*Exercise data*
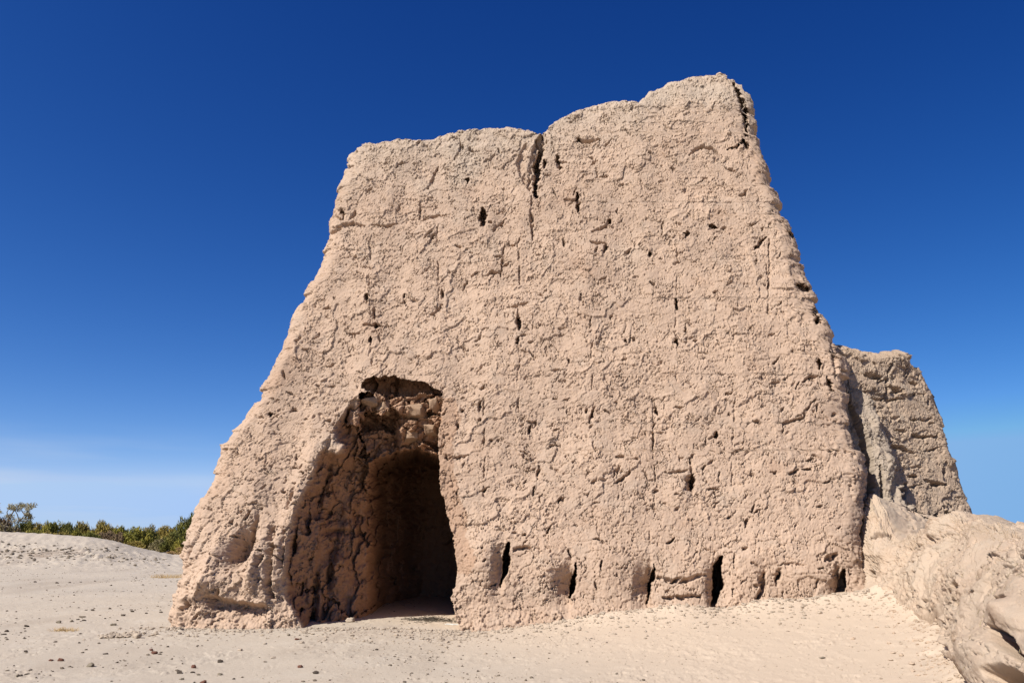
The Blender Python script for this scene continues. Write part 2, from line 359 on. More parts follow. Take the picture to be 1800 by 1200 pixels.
    for q in range(1, cap + 1):
        f = 1 - (q / cap) ** 1.3 * 0.999
        ring = C + (rows[0][-1] - C) * f; ring[:, 2] = rows[0][-1][:, 2] + 0.05 * perlin(ring[:, 0] * 2, ring[:, 1] * 2, 5) * min(q, 2)
        if q > cap // 2: ring[:, 2] = ring[:, 2] * f / (f + 0.2) + C[2] * 0.2 / (f + 0.2)
        an_ = (ring[:, 0] - fr.o[0]) * fr.u[0] + (ring[:, 1] - fr.o[1]) * fr.u[1]
        ring[:, 2] = np.minimum(ring[:, 2], np.interp(an_, ta, tz) - 0.10 - 0.5 * (q / cap) ** 0.6)
        rows.append(ring[None])
    V = np.concatenate(rows, 0); nr, nc = V.shape[:2]
    at = {}
    for k_, arr in attrs.items():
        full = np.zeros((nr, nc)); full[:NR] = arr; full[NR:] = arr[-1]; at[k_] = full
    o = mesh_np(name, V.reshape(-1, 3), grid_quads(nr, nc, True), mat, at)
    return o

def skin(arc, z, seed=0, k=1.0, rough=1.0):
    """weathered plaster: broad swells, curled flakes at three sizes, pits"""
    h = 0.10 * fbm(arc * 0.45, z * 0.45, seed + 1, 3) + 0.045 * fbm(arc * 1.3, z * 1.3, seed + 4, 4, 0.55)
    m1 = sst(fbm(arc * 0.6, z * 0.8, seed + 9, 3), -0.25, 0.35)
    m2 = sst(fbm(arc * 1.1, z * 1.4, seed + 19, 3), -0.3, 0.3)
    f, r1, e = flakes(arc, z, 0.95, seed + 70, 1.5, 0.1, 0.5, .6)
    g0 = sst(fbm(arc * 1.6, z * 1.6, seed + 63, 3), 0.12, 0.25)
    h = h + 0.028 * rough * f - 0.05 * rough * (1 - sst(e, 0.0, 0.020)) * g0
    f, r1, e = flakes(arc, z, 0.36, seed + 12, 1.3, 0.15, 0.6, .8)
    g1 = sst(fbm(arc * 2.4, z * 2.4, seed + 60, 2), -0.02, 0.2)
    h = h + 0.022 * rough * f * (0.35 + 0.65 * m1) - 0.065 * rough * (1 - sst(e, 0.01, 0.055)) * g1
    f, r1, e = flakes(arc, z, 0.16, seed + 15, 1.4, 0.2, 0.7, .8)
    g2 = sst(fbm(arc * 4, z * 4, seed + 61, 2), -0.05, 0.2)
    h = h + 0.024 * rough * f * (0.15 + 0.85 * m2) - 0.042 * rough * (1 - sst(e, 0.01, 0.09)) * g2
    f, r1, e = flakes(arc, z, 0.07, seed + 18, 1.3, 0.1, 0.5)
    g3 = sst(fbm(arc * 7, z * 7, seed + 62, 2), -0.05, 0.2)
    h = h + 0.009 * rough * f * (0.15 + 0.85 * m1) - 0.012 * rough * (1 - sst(e, 0.03, 0.2)) * g3
    # pits
    ox, oy, a1, a2, e = voro(arc / 0.16, z / 0.16, seed + 46)
    h = h - 0.03 * rough * np.clip(1 - (ox * ox * 1.2 + oy * oy) * 22, 0, 1) * (a1 > 0.86)
    h = h + 0.006 * fbm(arc * 22, z * 22, seed + 50, 2)
    return h * k
def bump(PX, PY, H, cx, cy, rx, ry, ang, amp, p=2.0):
    c, s = math.cos(R(ang)), math.sin(R(ang)); dx = PX - cx; dy = PY - cy
    q = ((dx * c + dy * s) / rx) ** 2 + ((-dx * s + dy * c) / ry) ** 2
    H += amp * np.exp(-q ** (p / 2))

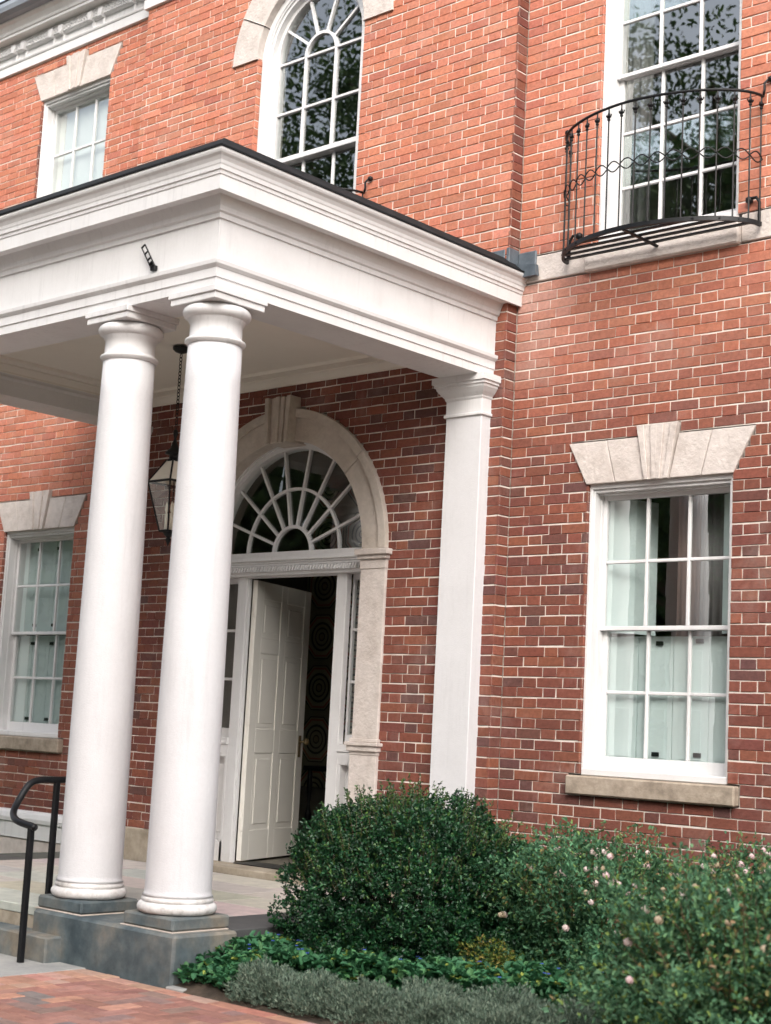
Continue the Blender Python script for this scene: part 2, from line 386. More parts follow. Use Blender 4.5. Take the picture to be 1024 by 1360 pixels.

*Set task*
Exclude the pictures, and transcribe all of the material exactly.

*The result*
The Blender Python script for this scene continues. Write part 2, from line 359 on. More parts follow. Take the picture to be 1800 by 1200 pixels.
    for q in range(1, cap + 1):
        f = 1 - (q / cap) ** 1.3 * 0.999
        ring = C + (rows[0][-1] - C) * f; ring[:, 2] = rows[0][-1][:, 2] + 0.05 * perlin(ring[:, 0] * 2, ring[:, 1] * 2, 5) * min(q, 2)
        if q > cap // 2: ring[:, 2] = ring[:, 2] * f / (f + 0.2) + C[2] * 0.2 / (f + 0.2)
        an_ = (ring[:, 0] - fr.o[0]) * fr.u[0] + (ring[:, 1] - fr.o[1]) * fr.u[1]
        ring[:, 2] = np.minimum(ring[:, 2], np.interp(an_, ta, tz) - 0.10 - 0.5 * (q / cap) ** 0.6)
        rows.append(ring[None])
    V = np.concatenate(rows, 0); nr, nc = V.shape[:2]
    at = {}
    for k_, arr in attrs.items():
        full = np.zeros((nr, nc)); full[:NR] = arr; full[NR:] = arr[-1]; at[k_] = full
    o = mesh_np(name, V.reshape(-1, 3), grid_quads(nr, nc, True), mat, at)
    return o

def skin(arc, z, seed=0, k=1.0, rough=1.0):
    """weathered plaster: broad swells, curled flakes at three sizes, pits"""
    h = 0.10 * fbm(arc * 0.45, z * 0.45, seed + 1, 3) + 0.045 * fbm(arc * 1.3, z * 1.3, seed + 4, 4, 0.55)
    m1 = sst(fbm(arc * 0.6, z * 0.8, seed + 9, 3), -0.25, 0.35)
    m2 = sst(fbm(arc * 1.1, z * 1.4, seed + 19, 3), -0.3, 0.3)
    f, r1, e = flakes(arc, z, 0.95, seed + 70, 1.5, 0.1, 0.5, .6)
    g0 = sst(fbm(arc * 1.6, z * 1.6, seed + 63, 3), 0.12, 0.25)
    h = h + 0.028 * rough * f - 0.05 * rough * (1 - sst(e, 0.0, 0.020)) * g0
    f, r1, e = flakes(arc, z, 0.36, seed + 12, 1.3, 0.15, 0.6, .8)
    g1 = sst(fbm(arc * 2.4, z * 2.4, seed + 60, 2), -0.02, 0.2)
    h = h + 0.022 * rough * f * (0.35 + 0.65 * m1) - 0.065 * rough * (1 - sst(e, 0.01, 0.055)) * g1
    f, r1, e = flakes(arc, z, 0.16, seed + 15, 1.4, 0.2, 0.7, .8)
    g2 = sst(fbm(arc * 4, z * 4, seed + 61, 2), -0.05, 0.2)
    h = h + 0.024 * rough * f * (0.15 + 0.85 * m2) - 0.042 * rough * (1 - sst(e, 0.01, 0.09)) * g2
    f, r1, e = flakes(arc, z, 0.07, seed + 18, 1.3, 0.1, 0.5)
    g3 = sst(fbm(arc * 7, z * 7, seed + 62, 2), -0.05, 0.2)
    h = h + 0.009 * rough * f * (0.15 + 0.85 * m1) - 0.012 * rough * (1 - sst(e, 0.03, 0.2)) * g3
    # pits
    ox, oy, a1, a2, e = voro(arc / 0.16, z / 0.16, seed + 46)
    h = h - 0.03 * rough * np.clip(1 - (ox * ox * 1.2 + oy * oy) * 22, 0, 1) * (a1 > 0.86)
    h = h + 0.006 * fbm(arc * 22, z * 22, seed + 50, 2)
    return h * k
def bump(PX, PY, H, cx, cy, rx, ry, ang, amp, p=2.0):
    c, s = math.cos(R(ang)), math.sin(R(ang)); dx = PX - cx; dy = PY - cy
    q = ((dx * c + dy * s) / rx) ** 2 + ((-dx * s + dy * c) / ry) ** 2
    H += amp * np.exp(-q ** (p / 2))

Continue the Blender Python script for this scene: part 2, from line 386. More parts follow. Use Blender 4.5. Take the picture to be 1024 by 1360 pixels.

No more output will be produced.